» **Data shown**:
----------------------------------------

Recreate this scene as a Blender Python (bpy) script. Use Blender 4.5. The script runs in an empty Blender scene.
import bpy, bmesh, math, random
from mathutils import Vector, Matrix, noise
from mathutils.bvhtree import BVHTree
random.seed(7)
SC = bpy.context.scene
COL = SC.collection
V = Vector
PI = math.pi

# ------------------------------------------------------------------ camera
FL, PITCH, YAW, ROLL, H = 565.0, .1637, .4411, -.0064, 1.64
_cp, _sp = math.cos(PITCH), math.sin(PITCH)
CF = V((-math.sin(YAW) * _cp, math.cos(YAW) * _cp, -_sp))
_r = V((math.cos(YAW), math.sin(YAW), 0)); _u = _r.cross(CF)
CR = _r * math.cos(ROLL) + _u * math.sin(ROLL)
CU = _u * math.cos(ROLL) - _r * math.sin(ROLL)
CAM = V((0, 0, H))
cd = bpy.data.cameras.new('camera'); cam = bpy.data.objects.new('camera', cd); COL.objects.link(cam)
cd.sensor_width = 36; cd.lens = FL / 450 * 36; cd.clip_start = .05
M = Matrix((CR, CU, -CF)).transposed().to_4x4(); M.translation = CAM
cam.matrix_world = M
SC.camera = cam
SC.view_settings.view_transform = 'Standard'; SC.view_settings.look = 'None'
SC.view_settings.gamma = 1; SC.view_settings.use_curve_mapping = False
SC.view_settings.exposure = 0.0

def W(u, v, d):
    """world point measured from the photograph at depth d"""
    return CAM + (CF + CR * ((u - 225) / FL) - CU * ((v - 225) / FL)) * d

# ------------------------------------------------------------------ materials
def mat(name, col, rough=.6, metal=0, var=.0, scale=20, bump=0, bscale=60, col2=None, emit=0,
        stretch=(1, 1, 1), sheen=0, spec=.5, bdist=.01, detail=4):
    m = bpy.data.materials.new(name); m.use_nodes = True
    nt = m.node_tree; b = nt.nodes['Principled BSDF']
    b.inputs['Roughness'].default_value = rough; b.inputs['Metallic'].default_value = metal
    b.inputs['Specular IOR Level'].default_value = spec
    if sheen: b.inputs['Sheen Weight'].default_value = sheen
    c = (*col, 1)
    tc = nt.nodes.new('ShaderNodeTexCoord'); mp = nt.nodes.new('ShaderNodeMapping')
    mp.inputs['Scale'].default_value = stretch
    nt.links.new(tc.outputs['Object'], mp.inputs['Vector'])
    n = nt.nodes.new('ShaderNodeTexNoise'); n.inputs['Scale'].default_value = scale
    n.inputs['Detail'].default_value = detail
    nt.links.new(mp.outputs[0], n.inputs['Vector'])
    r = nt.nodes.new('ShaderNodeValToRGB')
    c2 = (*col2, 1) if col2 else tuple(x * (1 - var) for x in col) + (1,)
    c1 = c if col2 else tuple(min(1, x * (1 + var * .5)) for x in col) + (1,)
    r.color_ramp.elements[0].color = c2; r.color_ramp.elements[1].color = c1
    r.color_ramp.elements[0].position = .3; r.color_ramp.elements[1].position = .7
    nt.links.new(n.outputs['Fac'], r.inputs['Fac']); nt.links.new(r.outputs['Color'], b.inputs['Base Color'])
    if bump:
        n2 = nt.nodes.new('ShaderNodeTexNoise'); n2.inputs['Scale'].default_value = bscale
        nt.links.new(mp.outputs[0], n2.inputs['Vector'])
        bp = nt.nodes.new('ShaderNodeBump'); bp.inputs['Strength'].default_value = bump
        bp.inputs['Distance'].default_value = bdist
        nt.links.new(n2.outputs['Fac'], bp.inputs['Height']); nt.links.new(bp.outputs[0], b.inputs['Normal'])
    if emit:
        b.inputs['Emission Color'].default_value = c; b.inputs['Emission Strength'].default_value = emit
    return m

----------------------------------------

From the first line of the listing above to the line with "PI = math.pi", please transcribe each line exactly, both ends included, and nothing beyond that.

Recreate this scene as a Blender Python (bpy) script. Use Blender 4.5. The script runs in an empty Blender scene.
import bpy, bmesh, math, random
from mathutils import Vector, Matrix, noise
from mathutils.bvhtree import BVHTree
random.seed(7)
SC = bpy.context.scene
COL = SC.collection
V = Vector
PI = math.pi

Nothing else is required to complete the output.